— Begin —

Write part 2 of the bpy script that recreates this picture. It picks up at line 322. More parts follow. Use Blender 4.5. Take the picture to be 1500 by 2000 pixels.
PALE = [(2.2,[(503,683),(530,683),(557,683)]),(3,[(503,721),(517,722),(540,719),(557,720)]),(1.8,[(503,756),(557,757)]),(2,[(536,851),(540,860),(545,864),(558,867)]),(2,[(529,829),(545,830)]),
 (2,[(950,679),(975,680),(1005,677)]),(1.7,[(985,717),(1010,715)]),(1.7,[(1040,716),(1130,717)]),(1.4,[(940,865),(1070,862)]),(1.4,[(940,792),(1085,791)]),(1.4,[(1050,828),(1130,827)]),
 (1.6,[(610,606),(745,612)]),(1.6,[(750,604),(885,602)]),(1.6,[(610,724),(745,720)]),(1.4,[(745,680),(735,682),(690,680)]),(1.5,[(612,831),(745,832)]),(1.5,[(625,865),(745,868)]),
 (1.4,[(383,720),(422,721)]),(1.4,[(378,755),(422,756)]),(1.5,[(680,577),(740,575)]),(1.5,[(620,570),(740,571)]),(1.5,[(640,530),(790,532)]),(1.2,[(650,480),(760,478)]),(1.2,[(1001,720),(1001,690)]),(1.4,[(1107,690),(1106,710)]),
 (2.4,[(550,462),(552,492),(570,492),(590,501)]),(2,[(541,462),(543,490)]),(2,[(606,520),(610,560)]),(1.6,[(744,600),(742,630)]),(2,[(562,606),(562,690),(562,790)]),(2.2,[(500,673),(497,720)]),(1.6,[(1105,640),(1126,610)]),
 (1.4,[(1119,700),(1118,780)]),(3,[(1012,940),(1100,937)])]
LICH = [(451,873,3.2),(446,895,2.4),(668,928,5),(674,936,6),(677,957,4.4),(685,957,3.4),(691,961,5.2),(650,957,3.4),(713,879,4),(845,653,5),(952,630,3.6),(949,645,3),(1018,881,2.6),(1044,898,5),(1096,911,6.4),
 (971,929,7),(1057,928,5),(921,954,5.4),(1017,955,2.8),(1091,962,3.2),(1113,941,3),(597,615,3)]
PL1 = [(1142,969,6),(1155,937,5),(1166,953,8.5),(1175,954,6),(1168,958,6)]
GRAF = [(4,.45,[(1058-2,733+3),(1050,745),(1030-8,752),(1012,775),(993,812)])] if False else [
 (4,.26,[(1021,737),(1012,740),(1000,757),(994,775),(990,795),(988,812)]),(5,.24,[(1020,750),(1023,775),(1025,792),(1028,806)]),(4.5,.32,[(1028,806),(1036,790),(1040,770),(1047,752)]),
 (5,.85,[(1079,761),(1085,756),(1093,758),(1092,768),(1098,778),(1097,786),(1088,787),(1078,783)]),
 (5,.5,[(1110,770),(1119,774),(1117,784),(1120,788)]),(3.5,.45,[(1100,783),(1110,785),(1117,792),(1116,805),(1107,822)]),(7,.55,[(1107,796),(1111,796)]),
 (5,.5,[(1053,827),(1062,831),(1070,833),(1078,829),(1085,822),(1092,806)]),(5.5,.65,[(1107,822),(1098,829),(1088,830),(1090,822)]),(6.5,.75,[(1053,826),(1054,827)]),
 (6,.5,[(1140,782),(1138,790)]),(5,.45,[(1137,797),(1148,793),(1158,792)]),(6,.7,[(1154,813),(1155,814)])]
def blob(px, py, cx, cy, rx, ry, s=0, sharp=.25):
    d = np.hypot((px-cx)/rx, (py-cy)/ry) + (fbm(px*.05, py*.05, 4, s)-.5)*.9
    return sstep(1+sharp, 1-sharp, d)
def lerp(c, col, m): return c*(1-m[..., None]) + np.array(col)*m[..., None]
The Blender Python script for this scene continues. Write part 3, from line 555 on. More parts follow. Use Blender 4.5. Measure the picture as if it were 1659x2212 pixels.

— End —

◆ GOAL OF THE EXERCISE ◆
Set down the listing in full, keeping every word exactly as it is.

◆ RESULT ◆
Write part 2 of the bpy script that recreates this picture. It picks up at line 322. More parts follow. Use Blender 4.5. Take the picture to be 1500 by 2000 pixels.
PALE = [(2.2,[(503,683),(530,683),(557,683)]),(3,[(503,721),(517,722),(540,719),(557,720)]),(1.8,[(503,756),(557,757)]),(2,[(536,851),(540,860),(545,864),(558,867)]),(2,[(529,829),(545,830)]),
 (2,[(950,679),(975,680),(1005,677)]),(1.7,[(985,717),(1010,715)]),(1.7,[(1040,716),(1130,717)]),(1.4,[(940,865),(1070,862)]),(1.4,[(940,792),(1085,791)]),(1.4,[(1050,828),(1130,827)]),
 (1.6,[(610,606),(745,612)]),(1.6,[(750,604),(885,602)]),(1.6,[(610,724),(745,720)]),(1.4,[(745,680),(735,682),(690,680)]),(1.5,[(612,831),(745,832)]),(1.5,[(625,865),(745,868)]),
 (1.4,[(383,720),(422,721)]),(1.4,[(378,755),(422,756)]),(1.5,[(680,577),(740,575)]),(1.5,[(620,570),(740,571)]),(1.5,[(640,530),(790,532)]),(1.2,[(650,480),(760,478)]),(1.2,[(1001,720),(1001,690)]),(1.4,[(1107,690),(1106,710)]),
 (2.4,[(550,462),(552,492),(570,492),(590,501)]),(2,[(541,462),(543,490)]),(2,[(606,520),(610,560)]),(1.6,[(744,600),(742,630)]),(2,[(562,606),(562,690),(562,790)]),(2.2,[(500,673),(497,720)]),(1.6,[(1105,640),(1126,610)]),
 (1.4,[(1119,700),(1118,780)]),(3,[(1012,940),(1100,937)])]
LICH = [(451,873,3.2),(446,895,2.4),(668,928,5),(674,936,6),(677,957,4.4),(685,957,3.4),(691,961,5.2),(650,957,3.4),(713,879,4),(845,653,5),(952,630,3.6),(949,645,3),(1018,881,2.6),(1044,898,5),(1096,911,6.4),
 (971,929,7),(1057,928,5),(921,954,5.4),(1017,955,2.8),(1091,962,3.2),(1113,941,3),(597,615,3)]
PL1 = [(1142,969,6),(1155,937,5),(1166,953,8.5),(1175,954,6),(1168,958,6)]
GRAF = [(4,.45,[(1058-2,733+3),(1050,745),(1030-8,752),(1012,775),(993,812)])] if False else [
 (4,.26,[(1021,737),(1012,740),(1000,757),(994,775),(990,795),(988,812)]),(5,.24,[(1020,750),(1023,775),(1025,792),(1028,806)]),(4.5,.32,[(1028,806),(1036,790),(1040,770),(1047,752)]),
 (5,.85,[(1079,761),(1085,756),(1093,758),(1092,768),(1098,778),(1097,786),(1088,787),(1078,783)]),
 (5,.5,[(1110,770),(1119,774),(1117,784),(1120,788)]),(3.5,.45,[(1100,783),(1110,785),(1117,792),(1116,805),(1107,822)]),(7,.55,[(1107,796),(1111,796)]),
 (5,.5,[(1053,827),(1062,831),(1070,833),(1078,829),(1085,822),(1092,806)]),(5.5,.65,[(1107,822),(1098,829),(1088,830),(1090,822)]),(6.5,.75,[(1053,826),(1054,827)]),
 (6,.5,[(1140,782),(1138,790)]),(5,.45,[(1137,797),(1148,793),(1158,792)]),(6,.7,[(1154,813),(1155,814)])]
def blob(px, py, cx, cy, rx, ry, s=0, sharp=.25):
    d = np.hypot((px-cx)/rx, (py-cy)/ry) + (fbm(px*.05, py*.05, 4, s)-.5)*.9
    return sstep(1+sharp, 1-sharp, d)
def lerp(c, col, m): return c*(1-m[..., None]) + np.array(col)*m[..., None]
The Blender Python script for this scene continues. Write part 3, from line 555 on. More parts follow. Use Blender 4.5. Measure the picture as if it were 1659x2212 pixels.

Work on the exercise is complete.